Live cattle futures surged into the close with December gains of $2.50–$5.70 (December up $11.57 last week) while feeder cattle rallied $2.40–$3.75 heading into Friday (January feeder up $15.07 week-on-week); Dec 25 live cattle closed $227.15 and Jan 26 feeder cattle closed $339.05. Open interest fell 9,848 contracts (December down 11,383 ahead of deliveries) and Commitment of Traders showed an 8,546-contract reduction in live cattle net longs and a 3,404-contract reduction in managed-money feeder cattle longs; cash trade printed $220–$222 in the north and $225–$226.50 in the south.
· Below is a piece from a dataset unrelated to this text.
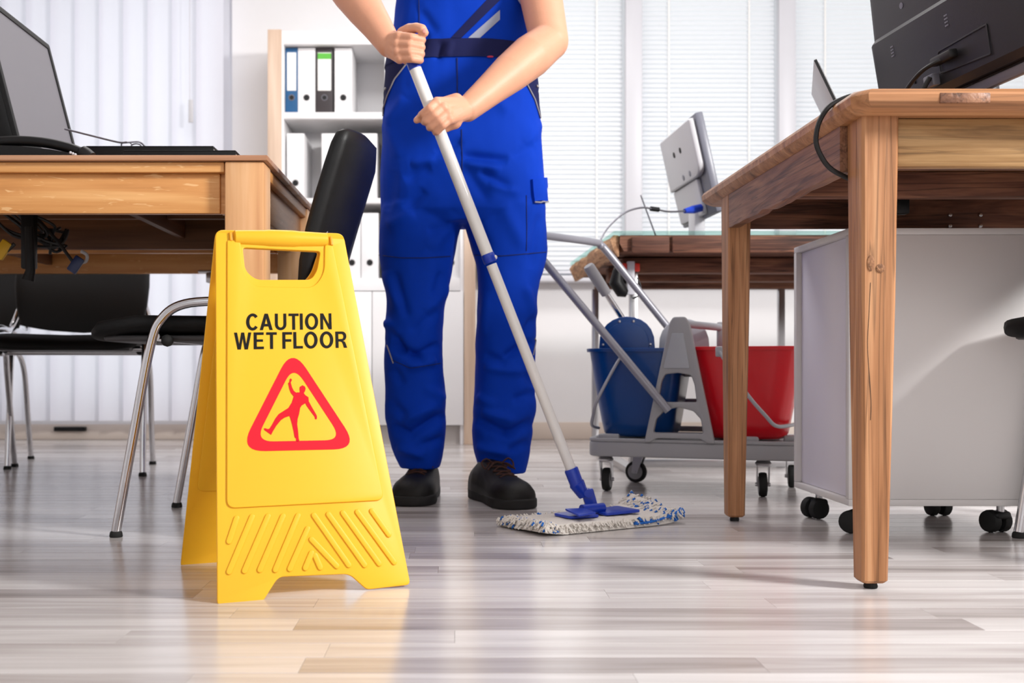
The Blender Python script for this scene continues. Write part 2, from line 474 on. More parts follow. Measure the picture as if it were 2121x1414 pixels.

USDA boxed beef prices were lower (Choice $361.20, Select $347.39, Chc/Sel spread $13.81) and federally inspected slaughter was estimated at 600,000 head, about 14,183 head below the same week last year.

Analysis

Market structure: The simultaneous jump in live and feeder cattle (+$2.50–$5.70 intraday; Dec live cattle $227.15) with open interest falling (Dec OI -11,383 ahead of delivery) signals a short-term squeeze led by front-month positioning rather than a sustained demand shock. USDA data — slaughter ~600k head (14,183 below year-ago) and Choice/Select spread widening to $13.81 while boxed beef fell to $361.20 — implies tighter physical cattle availability but softer wholesale demand/pricing, compressing packer margins and benefitting late-stage producers and feedloters more than processors. Risk assessment: Immediate risk (days) is contract delivery mechanics and holiday distortions—Dec can reverse rapidly as OI rolls; short-term (weeks) hinge on USDA weekly slaughter and exports; long-term (quarters) depends on feed costs (corn >$6/bu materially hurts feeders) and packer capacity. Tail scenarios: a major packer outage or export shock could swing prices +/-15–25%; hidden dependency is corn volatility and labor/processing reliability. Key catalysts: weekly USDA boxed beef, COT report (next 2 reporting cycles), and weekly slaughter numbers. Trade implications: Prefer non-delivery exposure (Feb/Mar) over Dec—momentum present but front-month delivery risk is high. Use directional limited-risk option spreads: buy Feb live cattle 230–250 call spread (target $240–260, 6–12 week horizon) or establish a 1–2% notional long in Feb live cattle futures with stop at $215 and take-profit scale at $240/$260. Pair: short packer equities (e.g., TSN) 1–2% vs long futures/producer names (HRL/PPC) to capture margin squeeze; unwind if Choice/Select narrows below $8 or boxed beef >$370. Contrarian angles: The market may be overpaying for immediate scarcity—OI decline suggests profit taking and positioning risk near delivery; boxed beef weakness warns demand vulnerability. Historical parallels (seasonal holiday rallies that faded post-delivery) argue for fading front-month strength and preferring curve exposure; unintended consequence of a big short-covering move is a rapid mean reversion when managed money exits, creating 10–15% downside risk in near-dated contracts.